CARNET DE JUSTICE DU JDM. Un jeune homme de 22 ans a été condamné ce mercredi en fin d’après-midi, à 800 euros d’amende dont 600 euros avec sursis pour apologie publique d’acte de terrorisme et outrage à personne dépositaire de l’autorité publique.
Ce lundi, à Pamandzi, alors que Mayotte, à l’unisson du reste de la France, respectait une minute de silence et rendait hommage aux victimes des attentats de Paris, ce jeune homme avait choisi de passer sa journée avec de l’alcool. Quand les gendarmes arrivent Boulevard du général de Gaulle en fin d’après-midi, ils viennent séparer deux jeunes qui se battent… «Je me faisais battre», rectifie le prévenu. Ils agrippent le jeune qui a déjà descendu une bouteille de vodka, pas mal de gin et qui est passé au rhum.

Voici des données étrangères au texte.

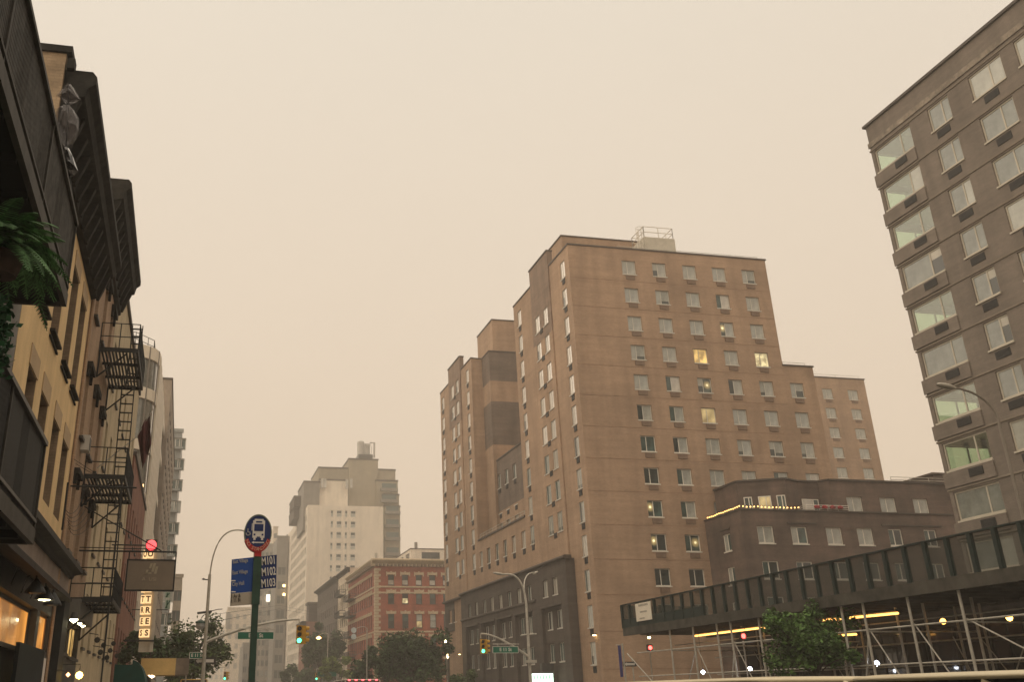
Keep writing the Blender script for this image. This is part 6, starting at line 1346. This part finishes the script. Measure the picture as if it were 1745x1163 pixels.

Les forces de l’ordre le relâche et alors que le jeune s’éloigne, il se lâche: «Vous les gendarmes, vous ne servez à rien! Surtout les blancs, vous n’avez rien à faire ici. Vous êtes juste là pour faire du tort aux victimes. Sales blancs! Fils de p…» Les gendarmes ne bronchent pas, laissent le jeune s’éloigner. Il lance alors: «Vive les attentats! Qu’ils crèvent tous là-bas!» C’est cette phrase qui lui vaut d’être présenté en comparution immédiate au tribunal correctionnel de Mamoudzou. L’apologie publique d’acte de terrorisme est réprimée par une peine pouvant aller jusqu’à 5 ans de prison.
Non radicalisé
Le jeune homme est loin d’être un fou furieux, bien au contraire. Diplômé d’un bac L, il avait commencé un cursus d’études supérieures en lettres modernes. Face aux juges, il s’exprime bien. Il s’excuse de nombreuses fois et tente de remettre la scène dans un contexte alcoolisé. «C’était pas la première fois que je me faisais taper. Avec l’alcool et la colère, j’ai raconté n’importe quoi.»
Et quand on aborde sa personnalité, il surprend le tribunal en livrant un peu de sa vie comme la cour ne s’y attendait pas : «Je ne vais pas à la mosquée, je ne pratique pas. Je ne suis pas plus croyant que ça. Je dis ça pour pas qu’on croit que je suis un extrémiste», explique-t-il.
Une enquête a bien entendu été réalisée sur lui. Téléphone, réseaux sociaux, fréquentations, il n’entre effectivement pas dans la catégorie des personnes radicalisées. «J’ai vraiment honte d’avoir dit ça, même si j’assume», dit-il simplement.
Pas de stage de citoyenneté à Mayotte
Pour la procureure Guégan, aucune complaisance : «Ce que les terroristes ont visé, c’est précisément notre mode de vie, cette liberté que vous avez de sortir, de boire, de boire de l’alcool sur la plage toute la journée». Quant aux insultes proférées contre les gendarmes, elle pointe le manque de cohérence de ce jeune homme qui attend actuellement un renouvellement de son contrat d’agent de sécurité au Conseil départemental et qui connaît le difficile métier du maintien de l’ordre. Elle réclame 2 mois de prison ferme avec mandat de dépôt.
Me Saliceti, l’avocate du jeune homme, va retenir son problème avec l’alcool : «Quand il commence à boire, il n’a plus de limite, il ne s’arrête plus, il fait n’importe quoi». Elle plaide une peine de sursis avec mise à l’épreuve et surtout une obligation de soin.
Le tribunal va choisir une autre voie. «Le tribunal estime que la peine la plus adaptée aurait été le stage de citoyenneté. Mais malheureusement, il n’est pas encore mis en œuvre à Mayotte», regrette le président Bourin. Le jeune écope donc d’une peine d’amende, «la cour a tenu compte des circonstances particulières», a expliqué le magistrat.
Le jeune homme est prévenu. En cas de réitération, il est évident que la sanction ne sera plus du tout aussi clémente.